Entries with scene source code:
┌────────

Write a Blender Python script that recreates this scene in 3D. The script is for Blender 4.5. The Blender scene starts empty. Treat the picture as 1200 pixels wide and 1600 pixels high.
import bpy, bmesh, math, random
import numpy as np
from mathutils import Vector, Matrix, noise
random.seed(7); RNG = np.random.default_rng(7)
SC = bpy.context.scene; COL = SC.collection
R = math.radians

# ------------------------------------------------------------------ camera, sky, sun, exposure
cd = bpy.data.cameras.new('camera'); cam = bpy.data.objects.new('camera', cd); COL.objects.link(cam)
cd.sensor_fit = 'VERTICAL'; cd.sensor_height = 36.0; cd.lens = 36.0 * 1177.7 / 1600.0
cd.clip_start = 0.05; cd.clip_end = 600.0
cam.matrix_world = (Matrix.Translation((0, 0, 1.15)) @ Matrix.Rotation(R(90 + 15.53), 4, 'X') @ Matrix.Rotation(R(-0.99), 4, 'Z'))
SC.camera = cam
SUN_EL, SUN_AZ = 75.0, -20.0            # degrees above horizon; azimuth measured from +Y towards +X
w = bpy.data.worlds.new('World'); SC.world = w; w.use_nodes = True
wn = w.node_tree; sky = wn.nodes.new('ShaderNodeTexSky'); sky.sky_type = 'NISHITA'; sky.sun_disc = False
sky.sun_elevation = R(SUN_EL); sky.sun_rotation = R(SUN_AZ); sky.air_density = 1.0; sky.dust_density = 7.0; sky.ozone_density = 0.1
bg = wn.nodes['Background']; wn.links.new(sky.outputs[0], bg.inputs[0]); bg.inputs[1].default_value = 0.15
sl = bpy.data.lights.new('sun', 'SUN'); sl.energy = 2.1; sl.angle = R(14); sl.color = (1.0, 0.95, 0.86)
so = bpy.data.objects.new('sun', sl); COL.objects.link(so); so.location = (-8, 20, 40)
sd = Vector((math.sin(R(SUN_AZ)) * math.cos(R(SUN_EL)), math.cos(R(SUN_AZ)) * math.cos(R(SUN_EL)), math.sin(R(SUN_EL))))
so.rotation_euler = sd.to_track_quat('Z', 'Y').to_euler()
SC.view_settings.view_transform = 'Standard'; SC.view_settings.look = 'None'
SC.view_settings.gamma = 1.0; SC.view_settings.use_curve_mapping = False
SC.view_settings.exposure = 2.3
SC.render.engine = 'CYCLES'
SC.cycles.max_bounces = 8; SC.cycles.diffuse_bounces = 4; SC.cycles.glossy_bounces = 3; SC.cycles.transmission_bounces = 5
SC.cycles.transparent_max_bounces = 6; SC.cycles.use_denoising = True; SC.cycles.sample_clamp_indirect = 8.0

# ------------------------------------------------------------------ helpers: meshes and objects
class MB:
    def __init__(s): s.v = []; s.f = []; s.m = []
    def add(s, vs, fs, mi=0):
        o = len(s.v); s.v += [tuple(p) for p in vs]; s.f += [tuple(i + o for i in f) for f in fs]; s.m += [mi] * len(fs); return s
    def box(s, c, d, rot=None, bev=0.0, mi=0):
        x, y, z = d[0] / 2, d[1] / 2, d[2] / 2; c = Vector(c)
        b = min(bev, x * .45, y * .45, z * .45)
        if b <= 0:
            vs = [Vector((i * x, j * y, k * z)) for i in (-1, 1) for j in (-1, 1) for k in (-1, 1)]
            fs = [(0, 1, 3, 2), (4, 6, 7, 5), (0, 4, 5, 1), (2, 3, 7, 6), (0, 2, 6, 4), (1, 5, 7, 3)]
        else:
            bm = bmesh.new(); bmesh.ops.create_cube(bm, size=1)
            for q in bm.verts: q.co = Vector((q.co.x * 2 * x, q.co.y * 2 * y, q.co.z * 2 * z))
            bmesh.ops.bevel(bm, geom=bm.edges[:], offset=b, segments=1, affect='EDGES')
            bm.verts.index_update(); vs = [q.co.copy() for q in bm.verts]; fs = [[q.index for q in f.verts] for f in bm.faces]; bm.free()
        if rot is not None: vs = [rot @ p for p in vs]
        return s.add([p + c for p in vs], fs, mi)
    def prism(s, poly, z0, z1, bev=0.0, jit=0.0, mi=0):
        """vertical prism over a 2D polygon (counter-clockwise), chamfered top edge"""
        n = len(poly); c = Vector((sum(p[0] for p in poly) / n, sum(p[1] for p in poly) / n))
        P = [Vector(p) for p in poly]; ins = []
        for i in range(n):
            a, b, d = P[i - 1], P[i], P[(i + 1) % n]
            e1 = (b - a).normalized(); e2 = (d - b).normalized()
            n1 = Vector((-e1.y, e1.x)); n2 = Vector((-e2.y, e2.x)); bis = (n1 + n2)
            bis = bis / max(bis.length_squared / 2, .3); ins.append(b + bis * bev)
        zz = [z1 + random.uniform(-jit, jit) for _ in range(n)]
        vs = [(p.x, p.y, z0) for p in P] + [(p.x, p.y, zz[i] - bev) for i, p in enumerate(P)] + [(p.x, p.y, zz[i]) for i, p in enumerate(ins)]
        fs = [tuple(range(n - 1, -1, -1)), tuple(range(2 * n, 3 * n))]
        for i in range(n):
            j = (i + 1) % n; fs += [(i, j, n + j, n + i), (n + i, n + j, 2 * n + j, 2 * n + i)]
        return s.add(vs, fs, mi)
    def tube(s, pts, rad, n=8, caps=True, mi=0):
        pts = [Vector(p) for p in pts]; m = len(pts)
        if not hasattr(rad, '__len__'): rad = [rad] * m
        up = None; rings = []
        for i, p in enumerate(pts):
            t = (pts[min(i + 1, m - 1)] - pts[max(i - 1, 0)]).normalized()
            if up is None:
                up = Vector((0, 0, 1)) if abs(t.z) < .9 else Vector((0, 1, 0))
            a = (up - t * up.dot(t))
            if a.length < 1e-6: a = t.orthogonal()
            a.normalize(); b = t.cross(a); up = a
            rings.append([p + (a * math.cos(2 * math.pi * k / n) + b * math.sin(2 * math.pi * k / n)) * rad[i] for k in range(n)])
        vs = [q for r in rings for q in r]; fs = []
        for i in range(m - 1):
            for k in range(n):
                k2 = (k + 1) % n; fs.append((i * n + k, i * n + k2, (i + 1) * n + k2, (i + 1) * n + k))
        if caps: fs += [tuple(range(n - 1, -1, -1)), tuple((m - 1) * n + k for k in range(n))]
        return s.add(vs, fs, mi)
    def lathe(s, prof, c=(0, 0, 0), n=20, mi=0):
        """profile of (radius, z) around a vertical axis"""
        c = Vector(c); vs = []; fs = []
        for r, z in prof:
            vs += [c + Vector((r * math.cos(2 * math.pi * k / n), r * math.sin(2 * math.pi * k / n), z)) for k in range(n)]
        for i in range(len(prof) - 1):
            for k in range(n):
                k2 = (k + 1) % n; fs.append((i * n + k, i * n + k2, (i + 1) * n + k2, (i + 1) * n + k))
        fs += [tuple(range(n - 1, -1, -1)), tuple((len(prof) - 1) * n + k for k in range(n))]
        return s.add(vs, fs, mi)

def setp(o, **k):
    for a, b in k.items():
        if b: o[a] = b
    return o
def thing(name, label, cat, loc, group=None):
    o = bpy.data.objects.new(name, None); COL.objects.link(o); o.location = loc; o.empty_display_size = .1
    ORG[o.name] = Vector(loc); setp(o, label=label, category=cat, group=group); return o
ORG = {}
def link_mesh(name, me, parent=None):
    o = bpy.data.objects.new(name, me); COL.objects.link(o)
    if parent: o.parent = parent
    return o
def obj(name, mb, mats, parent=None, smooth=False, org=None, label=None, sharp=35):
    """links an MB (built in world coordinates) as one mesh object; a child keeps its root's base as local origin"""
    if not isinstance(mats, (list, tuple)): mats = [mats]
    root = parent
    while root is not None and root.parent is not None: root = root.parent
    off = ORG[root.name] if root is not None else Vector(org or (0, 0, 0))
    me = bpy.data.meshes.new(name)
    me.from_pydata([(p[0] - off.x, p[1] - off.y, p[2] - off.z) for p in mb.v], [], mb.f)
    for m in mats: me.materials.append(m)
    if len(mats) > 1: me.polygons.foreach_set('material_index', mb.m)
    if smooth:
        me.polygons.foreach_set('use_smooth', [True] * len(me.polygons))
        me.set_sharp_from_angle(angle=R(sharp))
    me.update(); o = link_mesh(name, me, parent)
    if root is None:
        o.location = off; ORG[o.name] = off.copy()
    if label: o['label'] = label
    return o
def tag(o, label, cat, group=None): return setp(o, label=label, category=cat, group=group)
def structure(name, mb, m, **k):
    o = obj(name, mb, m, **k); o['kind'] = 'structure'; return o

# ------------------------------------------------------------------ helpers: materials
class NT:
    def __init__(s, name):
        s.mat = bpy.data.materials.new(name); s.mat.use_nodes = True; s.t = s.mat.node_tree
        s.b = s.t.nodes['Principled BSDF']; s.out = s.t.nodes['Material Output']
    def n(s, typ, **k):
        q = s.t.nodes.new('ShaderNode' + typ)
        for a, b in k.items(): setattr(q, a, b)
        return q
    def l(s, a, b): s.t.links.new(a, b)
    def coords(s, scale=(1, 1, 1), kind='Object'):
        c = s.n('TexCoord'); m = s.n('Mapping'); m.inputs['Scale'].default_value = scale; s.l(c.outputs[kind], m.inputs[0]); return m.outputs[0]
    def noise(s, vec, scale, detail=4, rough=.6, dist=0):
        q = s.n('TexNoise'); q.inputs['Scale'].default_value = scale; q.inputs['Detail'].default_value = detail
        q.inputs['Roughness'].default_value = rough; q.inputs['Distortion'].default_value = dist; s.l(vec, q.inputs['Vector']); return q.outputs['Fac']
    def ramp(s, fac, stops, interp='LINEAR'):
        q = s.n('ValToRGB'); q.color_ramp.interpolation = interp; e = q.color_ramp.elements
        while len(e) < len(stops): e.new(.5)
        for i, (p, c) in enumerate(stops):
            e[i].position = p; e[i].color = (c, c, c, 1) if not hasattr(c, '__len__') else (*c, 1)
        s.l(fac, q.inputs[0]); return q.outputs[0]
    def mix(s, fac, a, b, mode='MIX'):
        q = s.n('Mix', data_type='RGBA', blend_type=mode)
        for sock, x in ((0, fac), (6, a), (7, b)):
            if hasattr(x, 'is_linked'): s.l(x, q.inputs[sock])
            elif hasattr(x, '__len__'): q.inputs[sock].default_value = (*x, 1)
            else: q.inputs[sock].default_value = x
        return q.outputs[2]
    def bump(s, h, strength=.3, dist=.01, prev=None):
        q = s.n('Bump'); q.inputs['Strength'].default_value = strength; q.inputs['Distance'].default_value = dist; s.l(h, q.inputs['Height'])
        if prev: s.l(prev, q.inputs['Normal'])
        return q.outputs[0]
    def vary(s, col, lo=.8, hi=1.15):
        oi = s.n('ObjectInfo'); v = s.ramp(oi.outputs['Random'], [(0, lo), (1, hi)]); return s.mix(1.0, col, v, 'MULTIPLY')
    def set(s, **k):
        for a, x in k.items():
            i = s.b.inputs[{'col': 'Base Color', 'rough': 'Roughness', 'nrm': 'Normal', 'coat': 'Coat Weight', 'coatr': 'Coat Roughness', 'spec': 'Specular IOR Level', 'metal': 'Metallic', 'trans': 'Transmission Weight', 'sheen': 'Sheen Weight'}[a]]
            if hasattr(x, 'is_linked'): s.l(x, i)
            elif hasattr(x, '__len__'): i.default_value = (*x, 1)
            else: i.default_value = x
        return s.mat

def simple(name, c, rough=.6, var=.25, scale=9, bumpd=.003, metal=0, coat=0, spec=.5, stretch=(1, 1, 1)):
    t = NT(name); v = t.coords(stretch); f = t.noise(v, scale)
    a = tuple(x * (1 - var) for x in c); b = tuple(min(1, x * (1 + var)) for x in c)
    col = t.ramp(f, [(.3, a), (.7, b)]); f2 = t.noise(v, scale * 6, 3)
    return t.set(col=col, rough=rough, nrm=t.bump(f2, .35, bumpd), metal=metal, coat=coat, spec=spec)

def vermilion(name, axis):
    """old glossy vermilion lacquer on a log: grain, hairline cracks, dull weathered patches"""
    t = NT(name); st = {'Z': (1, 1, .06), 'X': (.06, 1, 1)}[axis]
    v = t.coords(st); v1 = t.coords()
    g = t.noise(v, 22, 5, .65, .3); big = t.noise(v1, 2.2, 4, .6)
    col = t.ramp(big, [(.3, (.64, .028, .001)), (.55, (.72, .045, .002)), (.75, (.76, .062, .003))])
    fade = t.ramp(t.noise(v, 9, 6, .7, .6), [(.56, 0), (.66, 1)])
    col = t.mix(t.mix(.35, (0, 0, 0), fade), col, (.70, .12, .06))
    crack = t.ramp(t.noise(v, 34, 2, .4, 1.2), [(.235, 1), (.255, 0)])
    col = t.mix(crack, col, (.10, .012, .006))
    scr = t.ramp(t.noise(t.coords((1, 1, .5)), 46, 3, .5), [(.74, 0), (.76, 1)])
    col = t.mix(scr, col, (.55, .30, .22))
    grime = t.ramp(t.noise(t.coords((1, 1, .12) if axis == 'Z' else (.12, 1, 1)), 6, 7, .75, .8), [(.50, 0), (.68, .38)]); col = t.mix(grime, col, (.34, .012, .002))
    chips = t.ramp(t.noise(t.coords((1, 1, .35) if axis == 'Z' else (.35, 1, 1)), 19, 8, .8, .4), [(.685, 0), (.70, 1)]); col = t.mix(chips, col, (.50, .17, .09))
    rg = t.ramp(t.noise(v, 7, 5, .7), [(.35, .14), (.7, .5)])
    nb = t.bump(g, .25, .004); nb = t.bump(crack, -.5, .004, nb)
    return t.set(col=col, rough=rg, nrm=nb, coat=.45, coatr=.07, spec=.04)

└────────
┌────────

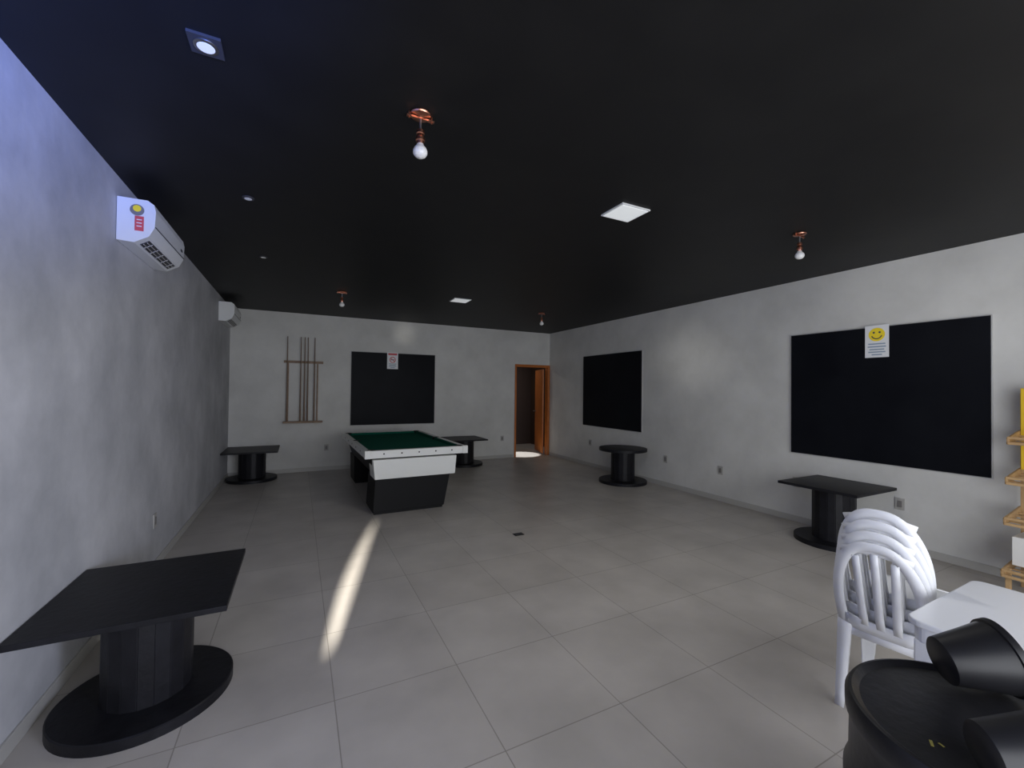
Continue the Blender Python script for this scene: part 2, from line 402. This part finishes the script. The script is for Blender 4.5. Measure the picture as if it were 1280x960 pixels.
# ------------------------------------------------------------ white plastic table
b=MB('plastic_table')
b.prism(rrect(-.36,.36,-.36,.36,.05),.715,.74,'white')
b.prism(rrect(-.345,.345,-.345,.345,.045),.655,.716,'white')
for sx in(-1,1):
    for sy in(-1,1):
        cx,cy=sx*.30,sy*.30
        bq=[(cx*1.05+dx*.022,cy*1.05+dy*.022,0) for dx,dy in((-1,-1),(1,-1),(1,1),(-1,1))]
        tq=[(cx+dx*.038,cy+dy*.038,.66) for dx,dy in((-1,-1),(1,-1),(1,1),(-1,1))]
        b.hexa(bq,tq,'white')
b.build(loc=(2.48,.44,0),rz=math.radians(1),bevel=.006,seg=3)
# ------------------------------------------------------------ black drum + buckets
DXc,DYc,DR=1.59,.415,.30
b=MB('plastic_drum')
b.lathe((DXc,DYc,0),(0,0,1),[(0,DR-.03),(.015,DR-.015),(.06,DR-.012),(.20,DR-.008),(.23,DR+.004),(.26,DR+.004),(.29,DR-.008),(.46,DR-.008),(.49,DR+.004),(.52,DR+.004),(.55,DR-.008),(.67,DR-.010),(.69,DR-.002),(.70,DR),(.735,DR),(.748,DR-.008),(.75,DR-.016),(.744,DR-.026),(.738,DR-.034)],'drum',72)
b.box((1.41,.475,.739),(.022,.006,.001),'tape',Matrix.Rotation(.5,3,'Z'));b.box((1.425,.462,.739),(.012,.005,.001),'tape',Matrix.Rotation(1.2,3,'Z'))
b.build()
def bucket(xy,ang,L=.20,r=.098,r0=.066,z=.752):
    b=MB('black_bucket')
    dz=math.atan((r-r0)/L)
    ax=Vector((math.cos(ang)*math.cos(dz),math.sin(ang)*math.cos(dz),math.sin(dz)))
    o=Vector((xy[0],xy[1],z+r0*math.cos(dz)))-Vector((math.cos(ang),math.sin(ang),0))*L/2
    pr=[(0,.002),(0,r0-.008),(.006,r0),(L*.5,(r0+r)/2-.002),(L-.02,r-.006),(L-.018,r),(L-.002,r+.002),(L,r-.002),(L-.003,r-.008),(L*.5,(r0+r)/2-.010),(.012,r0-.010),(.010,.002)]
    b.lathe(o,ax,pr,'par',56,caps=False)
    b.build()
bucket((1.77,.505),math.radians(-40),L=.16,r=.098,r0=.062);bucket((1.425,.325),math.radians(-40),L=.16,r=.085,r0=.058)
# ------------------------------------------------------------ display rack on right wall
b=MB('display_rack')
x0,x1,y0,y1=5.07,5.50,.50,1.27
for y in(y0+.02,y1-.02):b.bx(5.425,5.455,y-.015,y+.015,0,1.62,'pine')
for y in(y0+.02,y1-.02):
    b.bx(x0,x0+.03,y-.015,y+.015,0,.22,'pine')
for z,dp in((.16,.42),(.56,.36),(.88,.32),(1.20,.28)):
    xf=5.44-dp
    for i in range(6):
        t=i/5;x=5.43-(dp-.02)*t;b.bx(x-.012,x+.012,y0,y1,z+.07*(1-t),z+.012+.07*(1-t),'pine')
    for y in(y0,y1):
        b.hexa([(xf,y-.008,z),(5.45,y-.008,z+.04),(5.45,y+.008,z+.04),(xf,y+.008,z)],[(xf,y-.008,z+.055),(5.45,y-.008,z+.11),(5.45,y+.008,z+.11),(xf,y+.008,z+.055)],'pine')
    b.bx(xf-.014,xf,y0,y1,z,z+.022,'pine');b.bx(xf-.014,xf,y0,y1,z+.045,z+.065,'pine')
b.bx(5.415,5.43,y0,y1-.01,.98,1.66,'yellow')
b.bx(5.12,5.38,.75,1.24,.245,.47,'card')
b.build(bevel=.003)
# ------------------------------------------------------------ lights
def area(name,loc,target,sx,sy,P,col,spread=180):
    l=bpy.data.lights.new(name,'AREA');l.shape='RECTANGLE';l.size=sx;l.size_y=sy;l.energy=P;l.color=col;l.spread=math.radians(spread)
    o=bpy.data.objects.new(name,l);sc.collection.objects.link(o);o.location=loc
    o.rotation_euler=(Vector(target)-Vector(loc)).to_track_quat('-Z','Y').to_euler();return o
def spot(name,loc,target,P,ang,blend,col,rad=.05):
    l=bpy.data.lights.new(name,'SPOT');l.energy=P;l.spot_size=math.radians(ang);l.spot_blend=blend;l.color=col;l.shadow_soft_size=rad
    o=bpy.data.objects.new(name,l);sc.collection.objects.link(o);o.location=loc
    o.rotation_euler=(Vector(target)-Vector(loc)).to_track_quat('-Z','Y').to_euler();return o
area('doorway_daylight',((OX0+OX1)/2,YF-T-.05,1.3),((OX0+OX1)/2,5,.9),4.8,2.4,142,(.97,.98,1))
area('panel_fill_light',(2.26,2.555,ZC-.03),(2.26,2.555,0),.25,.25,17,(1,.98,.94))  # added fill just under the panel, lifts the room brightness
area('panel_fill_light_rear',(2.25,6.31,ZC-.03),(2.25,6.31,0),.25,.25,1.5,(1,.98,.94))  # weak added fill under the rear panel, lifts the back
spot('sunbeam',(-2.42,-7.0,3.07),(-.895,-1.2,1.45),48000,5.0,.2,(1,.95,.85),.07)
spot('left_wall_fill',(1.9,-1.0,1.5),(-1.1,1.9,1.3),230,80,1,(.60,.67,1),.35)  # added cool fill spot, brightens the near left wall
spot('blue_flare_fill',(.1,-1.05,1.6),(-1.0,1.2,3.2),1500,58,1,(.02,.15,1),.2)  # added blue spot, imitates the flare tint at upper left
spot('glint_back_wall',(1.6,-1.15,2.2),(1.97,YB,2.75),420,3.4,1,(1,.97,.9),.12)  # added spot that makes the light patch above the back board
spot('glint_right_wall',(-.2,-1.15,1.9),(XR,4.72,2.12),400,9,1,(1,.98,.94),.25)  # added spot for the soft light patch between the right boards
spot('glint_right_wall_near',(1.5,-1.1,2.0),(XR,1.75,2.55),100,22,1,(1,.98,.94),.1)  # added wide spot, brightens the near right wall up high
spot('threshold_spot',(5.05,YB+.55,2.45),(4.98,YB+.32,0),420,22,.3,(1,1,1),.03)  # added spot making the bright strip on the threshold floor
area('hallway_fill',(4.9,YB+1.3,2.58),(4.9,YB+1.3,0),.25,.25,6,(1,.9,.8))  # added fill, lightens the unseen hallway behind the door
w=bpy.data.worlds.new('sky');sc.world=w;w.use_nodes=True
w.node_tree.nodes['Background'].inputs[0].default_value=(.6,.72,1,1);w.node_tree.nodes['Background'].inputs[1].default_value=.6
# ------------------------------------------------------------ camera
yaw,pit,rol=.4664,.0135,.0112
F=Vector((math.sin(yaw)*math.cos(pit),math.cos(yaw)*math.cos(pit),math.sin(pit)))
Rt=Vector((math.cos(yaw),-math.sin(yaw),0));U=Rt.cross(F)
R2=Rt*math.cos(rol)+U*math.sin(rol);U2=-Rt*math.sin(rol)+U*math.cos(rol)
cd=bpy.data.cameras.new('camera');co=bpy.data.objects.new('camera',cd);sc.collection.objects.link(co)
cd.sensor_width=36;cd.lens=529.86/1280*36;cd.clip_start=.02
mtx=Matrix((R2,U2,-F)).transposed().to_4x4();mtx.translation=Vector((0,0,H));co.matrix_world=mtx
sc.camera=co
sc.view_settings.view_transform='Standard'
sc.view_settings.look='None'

└────────

▶ WORK TO COMPLETE
Exactly reproduce the lines that run from the line bearing "Write a Blender" through the line bearing "R = math.radians", with both end lines included.

▶ RESPONSE TO THE TASK
Write a Blender Python script that recreates this scene in 3D. The script is for Blender 4.5. The Blender scene starts empty. Treat the picture as 1200 pixels wide and 1600 pixels high.
import bpy, bmesh, math, random
import numpy as np
from mathutils import Vector, Matrix, noise
random.seed(7); RNG = np.random.default_rng(7)
SC = bpy.context.scene; COL = SC.collection
R = math.radians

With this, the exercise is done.